For the longer-term approach missing from the document, while NATO should act consciously of geopolitical interests in its housekeeper role, it must act consciously of security interdependence and others' interests so far out of area as in Afghanistan.
Either as a potential haven of terrorists or as a drug-producing area, or in the form of both, Afghanistan is a problem for all major powers, including even Russia, China and Iran. If NATO acts in service of the North-Atlantic community's homeland security at the distant source of the aforementioned threats, conforming to what is commonly referred to as the new security agenda, then its success will not be contrary to other major players' interests.
Three scenarios offer stability in the long run in Afghanistan, pending a number of conditions.
One possibility is that foreign troops leave Afghanistan if the ongoing insurgencies are critically weakened and Afghan forces can contain them. It is especially valid in that case that a neutral strategic identity would suit Afghanistan. That scenario, however, would be equal to trusting the right geopolitical equilibrium to luck.
Alternatively, Western troops' presence may continue in the longer run. An informal, U.S.-led coalition or a NATO force could stay to guarantee Afghanistan's stability, constraining external endeavours.
Should it be an informal coalition remaining behind in Afghanistan, it would, over time, further aggravate existing capability gaps within NATO. Those have a negative impact not only on the North-Atlantic alliance.
An informal coalition may also evoke geopolitical worries in others and that can affect even NATO's room for manoeuvre, in its own area - more than NATO itself would, since several NATO members are spectacularly reluctant to engage in global geopolitics. Thus the latters’ involvement in Afghanistan presents a plausible argument against the concerns of those prospective challengers of an open-ended commitment who could otherwise substantially raise the costs of staying.
If over arguments about making NATO potent and with geopolitical sensitivity we opt for NATO, it must be more clearly the alliance itself, and not „the U.S. and some others" - less like what Col. Lynch refers to as a „U.S./NATO presence," more clearly a „NATO" one.

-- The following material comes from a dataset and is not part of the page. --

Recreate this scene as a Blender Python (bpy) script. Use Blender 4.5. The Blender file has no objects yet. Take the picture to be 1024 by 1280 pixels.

For now southern Afghanistan is where non-U.S. troops could make a clearer mark. There is responsibility for that in the wake of ISAF's Stage 3 expansion in 2006. In the long run it would be more important to improve the way NATO countries apply the PRT concept, where it is actually needed, and also to better their performance in providing training to the Afghan army and police.
That's by far not all that there is to challenges in Afghanistan. However, a more evenly capable NATO's guarantee for a sustainable, neutral Afghan strategic identity is part of the solution.